Tuesday 31 May 2016

Young Goethe in Love (2010)

Original Title

Goethe!

Genre

Drama | Romance

Director

Philipp Stölzt

Country

Germany

Cast

Alexander Fehling, Miriam Stein, Moritz Bleibtreu, Volker Bruch, Burghart Klaußner, Henry Hübchen, Hans-Michael Rehnberg

Storyline

After aspiring poet Johann Wolfgang von Goethe (Alexander Fehling) fails his law exams, he's sent to a sleepy provincial court to reform. Instead, he falls for Lotte (Miriam Stein), a young woman who is promised to another man (Moritz Bleibtreu).

Opinion

I love Goethe's poems, and I've been meaning to read "The Sorrows of Young Werther" for such a long time, I thought it would have been great to see the biopic that narrates the events that lead up to his famous book. Instead I have been disappointed. "Young Goethe in Love" isn't by any means a terrible film, but drowns in clichés and isn't much more than just a romantic drama.

While the original title - Goethe! -, especially the exclamation point, sums up the film's approach, which is emphatic and silly, the English title highlights the focus of director Philipp Stölzt: the romantic misadventure of one of the most acclaimed German writers ever.

Unfortunately when making a biopic chances are the film is going to be boring, so the filmmakers decided to bring on screen a fictionalised version of real life events that blends Goethe's life with the ongoings of his debut novel, and for some reason felt the need to over-dramatize it.

The doomed love story is very well-structured, but everything else feels left behind. Goethe's colleague, for example, commits suicide, but we don't get to know the character enough to care about it. Sure, it's sad because the character is nice and a friend of Goethe, but we almost even know he is madly in love, yet he kills himself over the woman he loves.

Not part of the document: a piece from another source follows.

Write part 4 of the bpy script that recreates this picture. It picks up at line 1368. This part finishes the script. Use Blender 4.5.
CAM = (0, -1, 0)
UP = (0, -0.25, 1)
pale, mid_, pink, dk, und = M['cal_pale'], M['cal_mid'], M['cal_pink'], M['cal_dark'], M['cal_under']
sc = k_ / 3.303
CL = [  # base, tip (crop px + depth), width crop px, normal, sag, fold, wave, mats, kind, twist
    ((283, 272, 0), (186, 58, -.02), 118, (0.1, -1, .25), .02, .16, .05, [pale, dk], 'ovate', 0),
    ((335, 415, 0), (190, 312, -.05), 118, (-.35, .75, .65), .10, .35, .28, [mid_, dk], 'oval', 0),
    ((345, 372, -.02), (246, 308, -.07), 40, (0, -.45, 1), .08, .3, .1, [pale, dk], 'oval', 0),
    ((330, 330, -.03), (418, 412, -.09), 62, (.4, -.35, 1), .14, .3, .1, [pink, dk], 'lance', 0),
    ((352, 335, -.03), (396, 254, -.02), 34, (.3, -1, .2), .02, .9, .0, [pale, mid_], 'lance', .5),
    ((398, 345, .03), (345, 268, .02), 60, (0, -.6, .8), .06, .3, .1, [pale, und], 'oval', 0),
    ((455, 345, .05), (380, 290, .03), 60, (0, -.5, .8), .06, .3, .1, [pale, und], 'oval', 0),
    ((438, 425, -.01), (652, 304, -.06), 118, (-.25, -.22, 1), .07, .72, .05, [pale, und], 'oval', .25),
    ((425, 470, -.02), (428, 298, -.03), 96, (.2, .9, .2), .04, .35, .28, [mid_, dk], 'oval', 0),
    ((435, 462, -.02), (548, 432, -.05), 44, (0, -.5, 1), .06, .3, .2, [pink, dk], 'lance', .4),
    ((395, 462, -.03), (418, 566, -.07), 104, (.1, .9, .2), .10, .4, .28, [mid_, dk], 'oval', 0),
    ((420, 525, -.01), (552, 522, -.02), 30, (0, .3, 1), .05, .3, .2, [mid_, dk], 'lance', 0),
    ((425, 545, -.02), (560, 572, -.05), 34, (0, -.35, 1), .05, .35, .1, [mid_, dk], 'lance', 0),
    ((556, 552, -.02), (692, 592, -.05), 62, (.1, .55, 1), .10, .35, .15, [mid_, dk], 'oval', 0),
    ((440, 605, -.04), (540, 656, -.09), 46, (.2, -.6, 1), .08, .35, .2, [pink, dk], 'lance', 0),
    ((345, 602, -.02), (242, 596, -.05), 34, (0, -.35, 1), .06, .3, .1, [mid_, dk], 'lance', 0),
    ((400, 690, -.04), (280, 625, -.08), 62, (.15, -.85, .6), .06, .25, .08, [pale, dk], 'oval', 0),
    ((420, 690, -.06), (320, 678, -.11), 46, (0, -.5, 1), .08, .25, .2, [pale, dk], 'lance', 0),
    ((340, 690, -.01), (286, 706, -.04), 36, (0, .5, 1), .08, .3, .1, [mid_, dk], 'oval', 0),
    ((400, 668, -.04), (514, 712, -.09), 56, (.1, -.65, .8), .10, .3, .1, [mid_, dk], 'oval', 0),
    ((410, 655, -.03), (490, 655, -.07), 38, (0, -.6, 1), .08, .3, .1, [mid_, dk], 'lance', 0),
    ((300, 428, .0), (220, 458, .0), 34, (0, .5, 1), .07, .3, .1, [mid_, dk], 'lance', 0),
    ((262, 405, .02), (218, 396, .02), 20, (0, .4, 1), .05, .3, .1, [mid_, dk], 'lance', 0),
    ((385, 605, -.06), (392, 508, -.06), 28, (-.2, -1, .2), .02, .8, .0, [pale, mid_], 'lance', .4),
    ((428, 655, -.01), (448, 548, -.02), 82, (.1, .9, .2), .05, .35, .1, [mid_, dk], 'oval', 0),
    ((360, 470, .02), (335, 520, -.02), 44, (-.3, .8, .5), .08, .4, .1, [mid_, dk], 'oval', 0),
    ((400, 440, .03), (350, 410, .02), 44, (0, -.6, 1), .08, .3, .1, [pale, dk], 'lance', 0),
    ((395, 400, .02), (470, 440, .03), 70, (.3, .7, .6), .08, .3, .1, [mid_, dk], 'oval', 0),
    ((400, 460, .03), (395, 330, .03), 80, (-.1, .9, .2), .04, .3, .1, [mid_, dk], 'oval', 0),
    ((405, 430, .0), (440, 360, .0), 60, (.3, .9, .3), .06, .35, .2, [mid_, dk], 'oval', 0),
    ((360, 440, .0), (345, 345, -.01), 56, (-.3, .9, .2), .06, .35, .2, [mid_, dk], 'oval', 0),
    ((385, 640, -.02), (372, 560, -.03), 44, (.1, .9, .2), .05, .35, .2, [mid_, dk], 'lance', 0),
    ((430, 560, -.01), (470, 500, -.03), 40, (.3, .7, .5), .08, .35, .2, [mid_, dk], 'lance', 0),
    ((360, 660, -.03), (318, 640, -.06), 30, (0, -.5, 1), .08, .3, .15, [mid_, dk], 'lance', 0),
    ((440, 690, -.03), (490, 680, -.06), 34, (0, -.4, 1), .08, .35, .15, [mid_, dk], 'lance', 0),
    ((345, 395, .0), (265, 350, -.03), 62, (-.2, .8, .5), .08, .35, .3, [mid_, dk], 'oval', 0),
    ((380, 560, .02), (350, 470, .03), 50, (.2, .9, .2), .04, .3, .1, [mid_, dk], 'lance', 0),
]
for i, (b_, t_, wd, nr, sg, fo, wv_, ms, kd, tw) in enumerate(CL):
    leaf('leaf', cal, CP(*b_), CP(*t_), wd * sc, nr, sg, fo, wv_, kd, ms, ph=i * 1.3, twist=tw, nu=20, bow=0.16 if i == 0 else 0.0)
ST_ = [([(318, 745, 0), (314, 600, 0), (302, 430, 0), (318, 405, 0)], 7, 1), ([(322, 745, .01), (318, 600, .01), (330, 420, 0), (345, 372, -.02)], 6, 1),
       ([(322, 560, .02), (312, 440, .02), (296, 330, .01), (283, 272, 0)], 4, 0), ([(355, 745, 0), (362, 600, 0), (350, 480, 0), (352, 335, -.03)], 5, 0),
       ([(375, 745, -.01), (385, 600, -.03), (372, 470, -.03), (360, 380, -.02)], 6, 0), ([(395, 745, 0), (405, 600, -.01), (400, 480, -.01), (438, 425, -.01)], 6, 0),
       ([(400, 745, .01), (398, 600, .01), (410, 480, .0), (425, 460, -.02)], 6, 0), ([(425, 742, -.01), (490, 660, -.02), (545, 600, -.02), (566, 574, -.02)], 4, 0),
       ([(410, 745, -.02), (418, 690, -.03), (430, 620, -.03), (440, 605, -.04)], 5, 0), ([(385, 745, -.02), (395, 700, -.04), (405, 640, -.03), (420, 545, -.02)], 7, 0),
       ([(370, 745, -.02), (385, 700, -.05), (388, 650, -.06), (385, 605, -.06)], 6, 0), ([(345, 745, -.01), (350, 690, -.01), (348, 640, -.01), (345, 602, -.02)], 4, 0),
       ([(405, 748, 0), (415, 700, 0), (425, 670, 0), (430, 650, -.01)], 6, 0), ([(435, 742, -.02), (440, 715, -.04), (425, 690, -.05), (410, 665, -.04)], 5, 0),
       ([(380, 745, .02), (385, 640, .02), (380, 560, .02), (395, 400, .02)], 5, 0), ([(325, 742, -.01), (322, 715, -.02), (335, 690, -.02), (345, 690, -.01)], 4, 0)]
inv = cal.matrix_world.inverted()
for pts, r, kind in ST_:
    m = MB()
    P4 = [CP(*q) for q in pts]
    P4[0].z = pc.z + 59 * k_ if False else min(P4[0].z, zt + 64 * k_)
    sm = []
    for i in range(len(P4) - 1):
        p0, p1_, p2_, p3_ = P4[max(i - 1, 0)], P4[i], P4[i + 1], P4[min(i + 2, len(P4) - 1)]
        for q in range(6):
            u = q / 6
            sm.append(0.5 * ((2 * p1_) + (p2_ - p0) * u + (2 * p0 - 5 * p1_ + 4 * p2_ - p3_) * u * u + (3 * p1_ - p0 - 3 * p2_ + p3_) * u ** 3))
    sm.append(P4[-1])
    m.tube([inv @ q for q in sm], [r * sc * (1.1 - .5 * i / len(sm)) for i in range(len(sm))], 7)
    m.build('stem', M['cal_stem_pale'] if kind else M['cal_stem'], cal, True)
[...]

But it isn't all bad. The settings and the costumes are absolutely gorgeous. For the first, the beauty of Europe has to be thanked; for the latter the dressmakers because the costumes look like actual clothes, not like brand new outfits made specifically for the movie.

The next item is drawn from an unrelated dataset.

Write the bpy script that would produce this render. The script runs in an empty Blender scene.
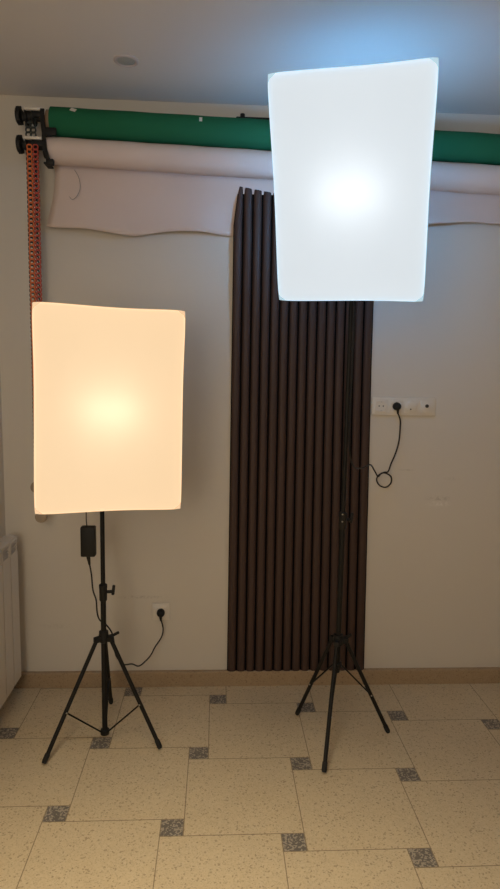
import bpy, bmesh, math, random
from mathutils import Vector, Matrix

random.seed(7)
PI = math.pi
SC = bpy.context.scene
COL = SC.collection

# ------------------------------------------------------------------ camera
F_PX = 617.54
cam_d = bpy.data.cameras.new('camera')
cam_d.sensor_fit = 'VERTICAL'
cam_d.sensor_height = 36.0
cam_d.lens = F_PX * 36.0 / 889.0
cam_d.clip_start = 0.02
cam = bpy.data.objects.new('camera', cam_d)
COL.objects.link(cam)
yaw, pitch, roll, cam_h = 0.0549, -0.1241, 0.0175, 1.5299
fwd = Vector((math.sin(yaw) * math.cos(pitch), math.cos(yaw) * math.cos(pitch), math.sin(pitch)))
rgt = Vector((math.cos(yaw), -math.sin(yaw), 0))
upv = rgt.cross(fwd)
r2 = rgt * math.cos(roll) + upv * math.sin(roll)
u2 = -rgt * math.sin(roll) + upv * math.cos(roll)
m = Matrix((r2, u2, -fwd)).transposed().to_4x4()
m.translation = Vector((0, 0, cam_h))
cam.matrix_world = m
SC.camera = cam

# ------------------------------------------------------------------ world, light, exposure
w = bpy.data.worlds.new('world')
SC.world = w
w.use_nodes = True
w.node_tree.nodes['Background'].inputs[0].default_value = (1.0, 0.93, 0.82, 1)
w.node_tree.nodes['Background'].inputs[1].default_value = 0.03

ld = bpy.data.lights.new('room_fill', 'AREA')  # added area fill behind the camera, no window modelled; brightens the back wall
ld.shape = 'RECTANGLE'
ld.size, ld.size_y = 1.1, 1.1
ld.energy = 27
ld.color = (1.0, 0.87, 0.69)
lo = bpy.data.objects.new('room_fill', ld)
COL.objects.link(lo)
lo.location = (-0.75, -1.0, 1.6)
lo.rotation_euler = (PI / 2, 0, math.radians(4))

pl_ = bpy.data.lights.new('wall_fill', 'POINT')      # added unseen point fill behind the camera, lifts walls and ceiling
pl_.shadow_soft_size = 0.28
pl_.energy = 12
pl_.color = (1.0, 0.87, 0.70)
po_ = bpy.data.objects.new('wall_fill', pl_)
COL.objects.link(po_)
po_.location = (-0.45, -0.30, 2.34)

cl = bpy.data.lights.new('floor_fill', 'AREA')  # added unseen fill above the frame, brightens the front of the floor
cl.shape = 'DISK'
cl.size = 0.35
cl.spread = math.radians(74)
cl.energy = 11
cl.color = (1.0, 0.86, 0.60)
co_ = bpy.data.objects.new('floor_fill', cl)
COL.objects.link(co_)
co_.location = (-0.15, 0.72, 2.64)

SC.view_settings.view_transform = 'Standard'
SC.view_settings.look = 'None'
SC.view_settings.gamma = 1.0
SC.view_settings.use_curve_mapping = False
SC.view_settings.exposure = 0.0

# ------------------------------------------------------------------ helpers: materials
class NT:
    """small wrapper for building node graphs"""
    def __init__(s, name):
        s.m = bpy.data.materials.new(name)
        s.m.use_nodes = True
        s.t = s.m.node_tree
        s.t.nodes.clear()
        s.out = s.t.nodes.new('ShaderNodeOutputMaterial')
    def n(s, kind, **kw):
        nd = s.t.nodes.new(kind)
        for k, v in kw.items():
            setattr(nd, k, v)
        return nd
    def l(s, a, b):
        s.t.links.new(a, b)
    def put(s, sock, v):
        if isinstance(v, bpy.types.NodeSocket):
            s.l(v, sock)
        else:
            sock.default_value = v
    def math(s, op, a, b=None, c=None, clamp=False):
        nd = s.n('ShaderNodeMath', operation=op, use_clamp=clamp)
        s.put(nd.inputs[0], a)
        if b is not None: s.put(nd.inputs[1], b)
        if c is not None: s.put(nd.inputs[2], c)
        return nd.outputs[0]
    def mix(s, fac, a, b):
        nd = s.n('ShaderNodeMix', data_type='RGBA')
        s.put(nd.inputs['Factor'], fac)
        for sock, v in ((nd.inputs[6], a), (nd.inputs[7], b)):
            s.put(sock, v if isinstance(v, bpy.types.NodeSocket) else (*v, 1))
        return nd.outputs[2]
    def coord(s):
        return s.n('ShaderNodeTexCoord').outputs['Object']
    def noise(s, scale, detail=3, rough=0.55, vec=None):
        nd = s.n('ShaderNodeTexNoise')
        nd.inputs['Scale'].default_value = scale
        nd.inputs['Detail'].default_value = detail
        nd.inputs['Roughness'].default_value = rough
        s.l(vec if vec is not None else s.coord(), nd.inputs['Vector'])
        return nd.outputs[0]
    def ramp(s, fac, lo_, hi_):
        nd = s.n('ShaderNodeMapRange')
        nd.inputs[1].default_value = lo_
        nd.inputs[2].default_value = hi_
        s.l(fac, nd.inputs[0])
        return nd.outputs[0]
    def bsdf(s, col, rough=0.6, metal=0.0, bump=None, bump_s=0.1, dist=0.002, spec=0.5):
        b = s.n('ShaderNodeBsdfPrincipled')
        s.put(b.inputs['Base Color'], col if isinstance(col, bpy.types.NodeSocket) else (*col, 1))
        s.put(b.inputs['Roughness'], rough)
        b.inputs['Metallic'].default_value = metal
        b.inputs['Specular IOR Level'].default_value = spec
        if bump is not None:
            bp = s.n('ShaderNodeBump')
            bp.inputs['Strength'].default_value = bump_s
            bp.inputs['Distance'].default_value = dist
            s.l(bump, bp.inputs['Height'])
            s.l(bp.outputs[0], b.inputs['Normal'])
        return b.outputs[0]
    def done(s, shader):
        s.l(shader, s.out.inputs[0])
        return s.m

def plain(name, col, rough=0.5, metal=0.0, var=0.08, scale=40.0, bump=0.0, spec=0.5):
    t = NT(name)
    nz = t.noise(scale)
    c = t.mix(nz, tuple(x * (1 - var) for x in col), tuple(min(1, x * (1 + var)) for x in col))
    return t.done(t.bsdf(c, rough, metal, nz if bump else None, bump, spec=spec))

def wall_material(name, col, marks=()):
    t = NT(name)
    co = t.coord()
    big = t.noise(1.3, 4, 0.6)
    c = t.mix(big, tuple(x * 0.95 for x in col), tuple(min(1, x * 1.04) for x in col))
    sp = t.n('ShaderNodeSeparateXYZ'); t.l(co, sp.inputs[0])
    for (mx, mz, rx, rz, dark) in marks:       # filler patches and scuffs on the paint
        dx = t.math('MULTIPLY', t.math('SUBTRACT', sp.outputs[0], mx), 1 / rx)
        dz = t.math('MULTIPLY', t.math('SUBTRACT', sp.outputs[2], mz), 1 / rz)
        d = t.math('SQRT', t.math('ADD', t.math('MULTIPLY', dx, dx), t.math('MULTIPLY', dz, dz)))
        ins = t.math('SUBTRACT', 1.0, d, clamp=True)
        nz = t.noise(90, 3, 0.7)
        f = t.math('MULTIPLY', t.math('MULTIPLY', ins, t.ramp(nz, 0.42, 0.62)), abs(dark), clamp=True)
        c = t.mix(f, c, (0.20, 0.16, 0.12) if dark > 0 else (0.92, 0.88, 0.82))
    fine = t.noise(60, 4, 0.6)
    return t.done(t.bsdf(c, 0.75, 0, fine, 0.12, 0.004, 0.25))

def terrazzo(t, base, chips_dark, chips_light):
    """base colour with angular stone chips"""
    def vor(scale):
        v = t.n('ShaderNodeTexVoronoi')
        v.inputs['Scale'].default_value = scale
        t.l(t.coord(), v.inputs['Vector'])
        sx = t.n('ShaderNodeSeparateColor'); t.l(v.outputs['Color'], sx.inputs[0])
        return sx.outputs[0]
    a, b = vor(190), vor(330)
    c = t.mix(t.noise(6, 4, 0.6), tuple(x * 0.9 for x in base), tuple(min(1, x * 1.08) for x in base))
    c = t.mix(t.math('MULTIPLY', t.ramp(a, 0.45, 1.0), 0.35), c, chips_light)
    c = t.mix(t.math('MULTIPLY', t.math('GREATER_THAN', b, 0.86), 0.24), c, chips_dark)
    c = t.mix(t.math('MULTIPLY', t.math('LESS_THAN', a, 0.06), 0.42), c, chips_dark)
    return c

BASE = (0.63, 0.51, 0.335)
def floor_material():
    t = NT('terrazzo_tiles')
    a = 0.4
    ox, oy = -0.5338, 1.9759
    D = a * a + 0.0770 ** 2
    bb = 0.0770
    sp = t.n('ShaderNodeSeparateXYZ'); t.l(t.coord(), sp.inputs[0])
    x = t.math('SUBTRACT', sp.outputs[0], ox)
    y = t.math('SUBTRACT', sp.outputs[1], oy)
    i = t.math('MULTIPLY_ADD', x, a / D, t.math('MULTIPLY', y, -bb / D))
    j = t.math('MULTIPLY_ADD', x, bb / D, t.math('MULTIPLY', y, a / D))
    di = t.math('SUBTRACT', t.math('FRACT', t.math('ADD', i, 0.5)), 0.5)
    dj = t.math('SUBTRACT', t.math('FRACT', t.math('ADD', j, 0.5)), 0.5)
    qx = t.math('MULTIPLY_ADD', di, a, t.math('MULTIPLY', dj, bb))
    qy = t.math('MULTIPLY_ADD', di, -bb, t.math('MULTIPLY', dj, a))
    h, g = bb / 2, 0.0016
    hs = 0.0368
    def near(v, c):
        return t.math('LESS_THAN', t.math('ABSOLUTE', t.math('SUBTRACT', v, c)), g)
    up = t.math('MULTIPLY', near(qx, h), t.math('GREATER_THAN', qy, -h))
    rt = t.math('MULTIPLY', near(qy, -h), t.math('GREATER_THAN', qx, -h))
    dn = t.math('MULTIPLY', near(qx, -h), t.math('LESS_THAN', qy, h))
    lf = t.math('MULTIPLY', near(qy, h), t.math('LESS_THAN', qx, h))
    joint = t.math('ADD', t.math('ADD', up, rt), t.math('ADD', dn, lf), clamp=True)
    sq = t.math('MULTIPLY', t.math('LESS_THAN', t.math('ABSOLUTE', qx), hs), t.math('LESS_THAN', t.math('ABSOLUTE', qy), hs))
    big = terrazzo(t, BASE, (0.17, 0.10, 0.06), (0.74, 0.62, 0.44))
    v = t.n('ShaderNodeTexVoronoi'); v.inputs['Scale'].default_value = 190
    t.l(t.coord(), v.inputs['Vector'])
    sx = t.n('ShaderNodeSeparateColor'); t.l(v.outputs['Color'], sx.inputs[0])
    small = t.mix(t.math('GREATER_THAN', sx.outputs[0], 0.66), (0.155, 0.135, 0.115), (0.39, 0.335, 0.27))
    c = t.mix(sq, big, small)
    c = t.mix(t.math('MULTIPLY', joint, 0.75), c, (0.16, 0.105, 0.06))
    rough = t.math('MULTIPLY_ADD', t.noise(9, 4), 0.2, 0.36)
    return t.done(t.bsdf(c, rough, 0, joint, -0.25, 0.001, 0.4))

def skirting_material():
    t = NT('terrazzo_skirting')
    return t.done(t.bsdf(terrazzo(t, (0.38, 0.275, 0.17), (0.17, 0.10, 0.06), (0.46, 0.35, 0.23)), 0.5, spec=0.3))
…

A good reason, and probably the only one, to watch the film is the performances by Alexander Fehling, best known as one of the doomed German soldiers in Tarantino's "Inglourious Basterds", who gives the character of Goethe the charm and likability he needed, and Miriam Stein as his love interest, Lotte, who manages to pop on the screen with her exuberance and innocence.